== Dataset extract ==
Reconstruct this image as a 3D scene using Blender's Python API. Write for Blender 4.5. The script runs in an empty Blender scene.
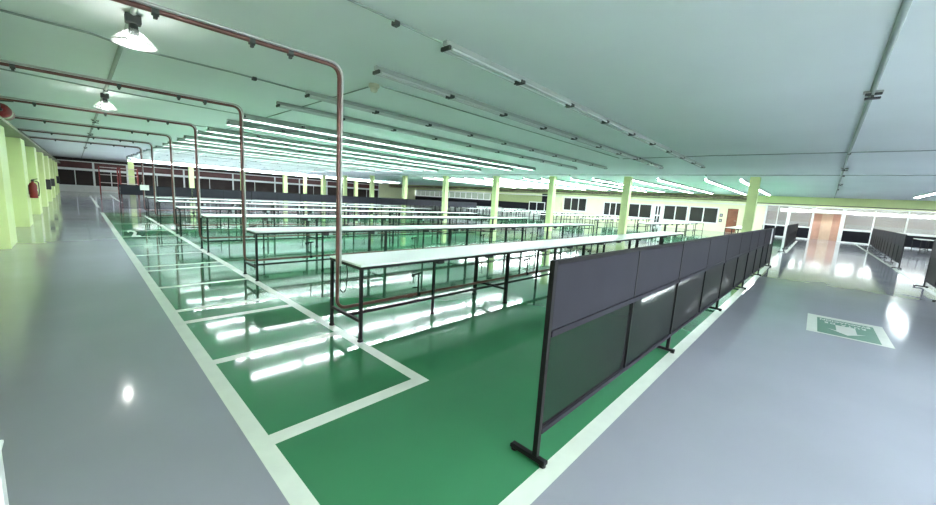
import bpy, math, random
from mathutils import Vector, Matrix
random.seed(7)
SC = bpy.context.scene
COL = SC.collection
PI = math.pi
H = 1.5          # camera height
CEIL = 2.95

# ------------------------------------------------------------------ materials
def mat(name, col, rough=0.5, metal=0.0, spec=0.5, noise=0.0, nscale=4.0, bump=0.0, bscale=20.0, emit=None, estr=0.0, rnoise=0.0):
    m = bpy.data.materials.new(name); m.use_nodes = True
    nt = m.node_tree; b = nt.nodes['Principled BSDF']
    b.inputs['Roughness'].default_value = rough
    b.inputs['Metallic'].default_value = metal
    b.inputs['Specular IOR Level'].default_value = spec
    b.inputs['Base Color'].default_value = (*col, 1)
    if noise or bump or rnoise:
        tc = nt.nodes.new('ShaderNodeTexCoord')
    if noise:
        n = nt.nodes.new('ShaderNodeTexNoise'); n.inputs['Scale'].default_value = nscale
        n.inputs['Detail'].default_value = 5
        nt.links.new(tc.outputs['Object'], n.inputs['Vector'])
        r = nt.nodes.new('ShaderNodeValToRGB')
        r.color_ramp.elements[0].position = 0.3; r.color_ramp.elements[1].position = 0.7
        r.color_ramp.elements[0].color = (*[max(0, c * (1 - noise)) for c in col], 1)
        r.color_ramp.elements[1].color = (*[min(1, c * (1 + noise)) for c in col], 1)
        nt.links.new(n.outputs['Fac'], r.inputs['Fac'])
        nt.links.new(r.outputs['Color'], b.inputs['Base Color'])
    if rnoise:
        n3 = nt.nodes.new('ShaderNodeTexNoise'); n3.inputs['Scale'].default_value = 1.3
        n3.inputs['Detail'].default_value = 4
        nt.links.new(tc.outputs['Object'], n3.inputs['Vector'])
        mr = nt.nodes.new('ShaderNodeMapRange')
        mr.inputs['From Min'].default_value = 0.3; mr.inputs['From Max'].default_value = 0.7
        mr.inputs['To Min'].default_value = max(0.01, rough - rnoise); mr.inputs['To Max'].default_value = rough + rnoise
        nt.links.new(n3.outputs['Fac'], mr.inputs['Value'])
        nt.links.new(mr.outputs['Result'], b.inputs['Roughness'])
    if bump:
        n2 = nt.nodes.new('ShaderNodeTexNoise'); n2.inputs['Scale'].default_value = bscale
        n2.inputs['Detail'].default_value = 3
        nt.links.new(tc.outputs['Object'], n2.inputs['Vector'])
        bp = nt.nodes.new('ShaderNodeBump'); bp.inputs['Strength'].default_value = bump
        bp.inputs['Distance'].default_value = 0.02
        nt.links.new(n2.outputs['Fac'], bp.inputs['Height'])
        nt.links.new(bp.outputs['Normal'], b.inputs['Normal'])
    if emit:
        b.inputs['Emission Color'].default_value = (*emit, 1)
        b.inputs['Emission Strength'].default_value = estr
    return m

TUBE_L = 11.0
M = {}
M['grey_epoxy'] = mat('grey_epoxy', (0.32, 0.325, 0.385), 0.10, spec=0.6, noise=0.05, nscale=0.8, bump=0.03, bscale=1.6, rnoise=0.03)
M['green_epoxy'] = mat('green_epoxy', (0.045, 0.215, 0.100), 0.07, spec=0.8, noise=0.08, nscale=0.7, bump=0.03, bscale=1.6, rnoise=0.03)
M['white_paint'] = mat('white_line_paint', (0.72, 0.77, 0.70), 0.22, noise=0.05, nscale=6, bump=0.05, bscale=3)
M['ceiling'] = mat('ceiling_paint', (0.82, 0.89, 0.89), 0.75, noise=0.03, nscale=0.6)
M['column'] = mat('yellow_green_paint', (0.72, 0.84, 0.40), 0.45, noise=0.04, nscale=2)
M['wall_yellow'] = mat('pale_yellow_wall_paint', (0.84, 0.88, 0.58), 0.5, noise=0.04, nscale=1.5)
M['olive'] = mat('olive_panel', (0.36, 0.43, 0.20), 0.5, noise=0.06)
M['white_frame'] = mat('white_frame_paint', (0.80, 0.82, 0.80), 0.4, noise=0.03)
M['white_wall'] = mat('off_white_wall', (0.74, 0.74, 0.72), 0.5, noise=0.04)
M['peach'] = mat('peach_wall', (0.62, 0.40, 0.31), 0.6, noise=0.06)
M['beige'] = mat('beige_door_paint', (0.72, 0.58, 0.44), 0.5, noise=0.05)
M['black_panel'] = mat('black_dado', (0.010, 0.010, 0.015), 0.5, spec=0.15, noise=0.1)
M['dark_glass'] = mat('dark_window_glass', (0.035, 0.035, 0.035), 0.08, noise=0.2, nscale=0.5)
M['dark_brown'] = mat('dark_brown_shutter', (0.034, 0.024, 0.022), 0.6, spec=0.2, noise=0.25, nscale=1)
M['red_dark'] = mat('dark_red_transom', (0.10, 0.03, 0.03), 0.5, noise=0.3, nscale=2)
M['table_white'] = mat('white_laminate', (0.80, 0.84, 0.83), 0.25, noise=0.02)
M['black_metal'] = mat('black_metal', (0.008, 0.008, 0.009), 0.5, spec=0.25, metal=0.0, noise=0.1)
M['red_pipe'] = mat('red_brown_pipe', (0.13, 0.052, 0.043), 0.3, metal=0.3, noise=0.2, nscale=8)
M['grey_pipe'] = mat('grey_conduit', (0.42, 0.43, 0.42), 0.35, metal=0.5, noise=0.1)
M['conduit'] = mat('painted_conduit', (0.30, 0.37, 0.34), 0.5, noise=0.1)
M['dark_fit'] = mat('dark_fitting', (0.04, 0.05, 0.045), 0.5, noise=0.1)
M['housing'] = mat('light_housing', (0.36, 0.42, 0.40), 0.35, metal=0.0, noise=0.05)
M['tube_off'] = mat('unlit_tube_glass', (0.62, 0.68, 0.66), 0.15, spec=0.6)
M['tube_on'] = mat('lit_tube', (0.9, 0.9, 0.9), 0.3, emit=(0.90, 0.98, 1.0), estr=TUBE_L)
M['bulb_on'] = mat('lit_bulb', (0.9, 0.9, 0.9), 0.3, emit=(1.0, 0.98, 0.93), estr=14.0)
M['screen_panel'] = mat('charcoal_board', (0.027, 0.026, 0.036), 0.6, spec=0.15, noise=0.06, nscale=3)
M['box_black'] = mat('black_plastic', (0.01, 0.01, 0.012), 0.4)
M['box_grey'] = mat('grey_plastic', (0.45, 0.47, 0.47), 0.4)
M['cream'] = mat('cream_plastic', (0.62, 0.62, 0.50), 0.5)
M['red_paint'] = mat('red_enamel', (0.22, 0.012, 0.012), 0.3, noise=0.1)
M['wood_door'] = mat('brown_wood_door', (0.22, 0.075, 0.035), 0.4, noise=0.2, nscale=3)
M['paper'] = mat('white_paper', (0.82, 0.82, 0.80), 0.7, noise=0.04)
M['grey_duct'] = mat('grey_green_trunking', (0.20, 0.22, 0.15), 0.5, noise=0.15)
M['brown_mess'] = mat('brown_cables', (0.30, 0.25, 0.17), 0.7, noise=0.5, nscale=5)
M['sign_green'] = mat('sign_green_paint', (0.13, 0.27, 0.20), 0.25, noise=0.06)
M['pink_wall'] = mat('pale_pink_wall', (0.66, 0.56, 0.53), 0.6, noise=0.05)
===
Write out again, exactly, the lines from the start of the listing up to the line containing "CEIL = 2.95", with both ends and without pictures.

Correct answer:
Reconstruct this image as a 3D scene using Blender's Python API. Write for Blender 4.5. The script runs in an empty Blender scene.
import bpy, math, random
from mathutils import Vector, Matrix
random.seed(7)
SC = bpy.context.scene
COL = SC.collection
PI = math.pi
H = 1.5          # camera height
CEIL = 2.95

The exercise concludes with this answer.